Sure, following global instructions from a corporate monolith doesn’t rank up there with his time at Kai Ping, Taiwan’s top culinary school. Then again, Liu’s never been one to follow the fold. When all his classmates at Kai Ping were studying wok cooking in the Chinese culinary classes, Liu, along with just two other peers, decided to go French. When he graduated and set his sights abroad, he didn’t let the lack of kitchen jobs stop him.
“I met the GM of Club Med Bali and asked him if I could work as a chef at his resort and he said, ‘No! We are a French company. We can find a better chef than you in France’,” he laughs.
Instead of giving up, Liu called the GM back the next day and asked what jobs were available at the resort, only to be offered the position as a scuba diving and water sports instructor. Liu accepted the job immediately, despite the fact he’d never worn an oxygen tank in his life. He looks back on the experience now as one that helped him become the gregarious chef he is today and led him back to his culinary roots.

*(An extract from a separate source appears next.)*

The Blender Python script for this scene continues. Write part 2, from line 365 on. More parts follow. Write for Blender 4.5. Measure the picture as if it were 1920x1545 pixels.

“After 18 months, I become bored with water sports and I started to think about where I wanted to be in five years. If I took the next job in the Maldives, my future would stay with the water – no more kitchen,” he says. “Then I started thinking deeper, ‘Is that the direction I really want to go or do I still enjoy cooking?’”
The kitchen won, and Liu donned his chef whites again, starting first with a five star hotel in Taiwan, then moving to London where he deftly slaved under the fiery Gordon Ramsey. He dodged flying pans and expletives in equal measure while absorbing the Michelin-starred chef’s unbridled passion for food and meticulous attention to detail. Then he moved on, globetrotting through kitchens.
Liu stayed in India for a year and a half, then United Arab Emirates for two, before arriving in China at the Fairmont Yangcheng Lake in Kunshan. Now the executive sous chef at the historic Fairmont Peace Hotel on the Bund, Liu has finally found his place managing seven F&B outlets in the fast-paced city. It sure beats flipping burgers.